REQUEST: Reproduce each line exactly.

MATERIAL:
========
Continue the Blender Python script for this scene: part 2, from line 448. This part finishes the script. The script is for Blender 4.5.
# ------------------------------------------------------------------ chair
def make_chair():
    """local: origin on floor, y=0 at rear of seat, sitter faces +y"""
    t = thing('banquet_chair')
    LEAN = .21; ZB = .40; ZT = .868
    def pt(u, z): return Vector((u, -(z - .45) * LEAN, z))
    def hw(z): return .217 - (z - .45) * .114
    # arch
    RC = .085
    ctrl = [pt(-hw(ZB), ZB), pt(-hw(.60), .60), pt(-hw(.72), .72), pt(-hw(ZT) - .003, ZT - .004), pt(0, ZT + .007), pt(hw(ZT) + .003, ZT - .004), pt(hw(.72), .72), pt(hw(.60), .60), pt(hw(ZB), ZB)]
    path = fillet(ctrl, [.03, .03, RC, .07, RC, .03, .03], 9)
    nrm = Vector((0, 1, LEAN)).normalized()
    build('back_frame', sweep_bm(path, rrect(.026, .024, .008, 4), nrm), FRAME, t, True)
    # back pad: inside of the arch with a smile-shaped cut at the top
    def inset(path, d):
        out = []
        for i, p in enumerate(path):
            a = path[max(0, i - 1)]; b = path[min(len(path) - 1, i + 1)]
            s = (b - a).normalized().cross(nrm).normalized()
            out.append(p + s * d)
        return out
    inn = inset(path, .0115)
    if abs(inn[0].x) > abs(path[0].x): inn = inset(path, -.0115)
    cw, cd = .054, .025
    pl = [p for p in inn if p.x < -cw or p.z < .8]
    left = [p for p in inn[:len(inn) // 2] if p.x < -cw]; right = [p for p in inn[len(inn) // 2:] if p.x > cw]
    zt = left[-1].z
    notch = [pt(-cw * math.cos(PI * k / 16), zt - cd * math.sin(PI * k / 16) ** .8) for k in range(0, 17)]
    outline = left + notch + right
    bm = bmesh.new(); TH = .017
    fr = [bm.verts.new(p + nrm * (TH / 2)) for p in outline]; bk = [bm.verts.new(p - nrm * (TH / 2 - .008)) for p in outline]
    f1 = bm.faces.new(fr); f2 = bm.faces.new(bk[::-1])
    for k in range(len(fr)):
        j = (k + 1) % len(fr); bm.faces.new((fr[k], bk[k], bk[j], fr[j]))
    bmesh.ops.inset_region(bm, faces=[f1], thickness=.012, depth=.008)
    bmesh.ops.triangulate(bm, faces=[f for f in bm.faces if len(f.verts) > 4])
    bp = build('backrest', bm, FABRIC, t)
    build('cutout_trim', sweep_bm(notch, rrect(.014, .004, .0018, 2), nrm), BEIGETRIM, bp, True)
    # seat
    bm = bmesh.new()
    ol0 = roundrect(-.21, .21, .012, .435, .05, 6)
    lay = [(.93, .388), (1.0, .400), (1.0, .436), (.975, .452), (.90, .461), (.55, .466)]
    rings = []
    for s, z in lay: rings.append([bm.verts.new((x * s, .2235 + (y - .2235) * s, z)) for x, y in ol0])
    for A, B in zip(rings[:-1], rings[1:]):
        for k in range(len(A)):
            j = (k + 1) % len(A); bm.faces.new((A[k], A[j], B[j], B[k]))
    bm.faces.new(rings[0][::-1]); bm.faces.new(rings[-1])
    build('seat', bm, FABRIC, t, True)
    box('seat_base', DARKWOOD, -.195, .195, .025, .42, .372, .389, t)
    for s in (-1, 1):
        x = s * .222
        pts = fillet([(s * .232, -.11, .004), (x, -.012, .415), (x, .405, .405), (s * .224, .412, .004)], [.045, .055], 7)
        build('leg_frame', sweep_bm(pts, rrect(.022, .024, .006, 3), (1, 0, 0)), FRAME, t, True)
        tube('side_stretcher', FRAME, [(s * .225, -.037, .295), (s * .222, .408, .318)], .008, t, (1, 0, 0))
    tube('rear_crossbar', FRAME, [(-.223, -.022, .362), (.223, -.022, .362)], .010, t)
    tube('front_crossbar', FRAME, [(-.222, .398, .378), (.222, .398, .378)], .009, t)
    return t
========
RESULT:
Continue the Blender Python script for this scene: part 2, from line 448. This part finishes the script. The script is for Blender 4.5.
# ------------------------------------------------------------------ chair
def make_chair():
    """local: origin on floor, y=0 at rear of seat, sitter faces +y"""
    t = thing('banquet_chair')
    LEAN = .21; ZB = .40; ZT = .868
    def pt(u, z): return Vector((u, -(z - .45) * LEAN, z))
    def hw(z): return .217 - (z - .45) * .114
    # arch
    RC = .085
    ctrl = [pt(-hw(ZB), ZB), pt(-hw(.60), .60), pt(-hw(.72), .72), pt(-hw(ZT) - .003, ZT - .004), pt(0, ZT + .007), pt(hw(ZT) + .003, ZT - .004), pt(hw(.72), .72), pt(hw(.60), .60), pt(hw(ZB), ZB)]
    path = fillet(ctrl, [.03, .03, RC, .07, RC, .03, .03], 9)
    nrm = Vector((0, 1, LEAN)).normalized()
    build('back_frame', sweep_bm(path, rrect(.026, .024, .008, 4), nrm), FRAME, t, True)
    # back pad: inside of the arch with a smile-shaped cut at the top
    def inset(path, d):
        out = []
        for i, p in enumerate(path):
            a = path[max(0, i - 1)]; b = path[min(len(path) - 1, i + 1)]
            s = (b - a).normalized().cross(nrm).normalized()
            out.append(p + s * d)
        return out
    inn = inset(path, .0115)
    if abs(inn[0].x) > abs(path[0].x): inn = inset(path, -.0115)
    cw, cd = .054, .025
    pl = [p for p in inn if p.x < -cw or p.z < .8]
    left = [p for p in inn[:len(inn) // 2] if p.x < -cw]; right = [p for p in inn[len(inn) // 2:] if p.x > cw]
    zt = left[-1].z
    notch = [pt(-cw * math.cos(PI * k / 16), zt - cd * math.sin(PI * k / 16) ** .8) for k in range(0, 17)]
    outline = left + notch + right
    bm = bmesh.new(); TH = .017
    fr = [bm.verts.new(p + nrm * (TH / 2)) for p in outline]; bk = [bm.verts.new(p - nrm * (TH / 2 - .008)) for p in outline]
    f1 = bm.faces.new(fr); f2 = bm.faces.new(bk[::-1])
    for k in range(len(fr)):
        j = (k + 1) % len(fr); bm.faces.new((fr[k], bk[k], bk[j], fr[j]))
    bmesh.ops.inset_region(bm, faces=[f1], thickness=.012, depth=.008)
    bmesh.ops.triangulate(bm, faces=[f for f in bm.faces if len(f.verts) > 4])
    bp = build('backrest', bm, FABRIC, t)
    build('cutout_trim', sweep_bm(notch, rrect(.014, .004, .0018, 2), nrm), BEIGETRIM, bp, True)
    # seat
    bm = bmesh.new()
    ol0 = roundrect(-.21, .21, .012, .435, .05, 6)
    lay = [(.93, .388), (1.0, .400), (1.0, .436), (.975, .452), (.90, .461), (.55, .466)]
    rings = []
    for s, z in lay: rings.append([bm.verts.new((x * s, .2235 + (y - .2235) * s, z)) for x, y in ol0])
    for A, B in zip(rings[:-1], rings[1:]):
        for k in range(len(A)):
            j = (k + 1) % len(A); bm.faces.new((A[k], A[j], B[j], B[k]))
    bm.faces.new(rings[0][::-1]); bm.faces.new(rings[-1])
    build('seat', bm, FABRIC, t, True)
    box('seat_base', DARKWOOD, -.195, .195, .025, .42, .372, .389, t)
    for s in (-1, 1):
        x = s * .222
        pts = fillet([(s * .232, -.11, .004), (x, -.012, .415), (x, .405, .405), (s * .224, .412, .004)], [.045, .055], 7)
        build('leg_frame', sweep_bm(pts, rrect(.022, .024, .006, 3), (1, 0, 0)), FRAME, t, True)
        tube('side_stretcher', FRAME, [(s * .225, -.037, .295), (s * .222, .408, .318)], .008, t, (1, 0, 0))
    tube('rear_crossbar', FRAME, [(-.223, -.022, .362), (.223, -.022, .362)], .010, t)
    tube('front_crossbar', FRAME, [(-.222, .398, .378), (.222, .398, .378)], .009, t)
    return t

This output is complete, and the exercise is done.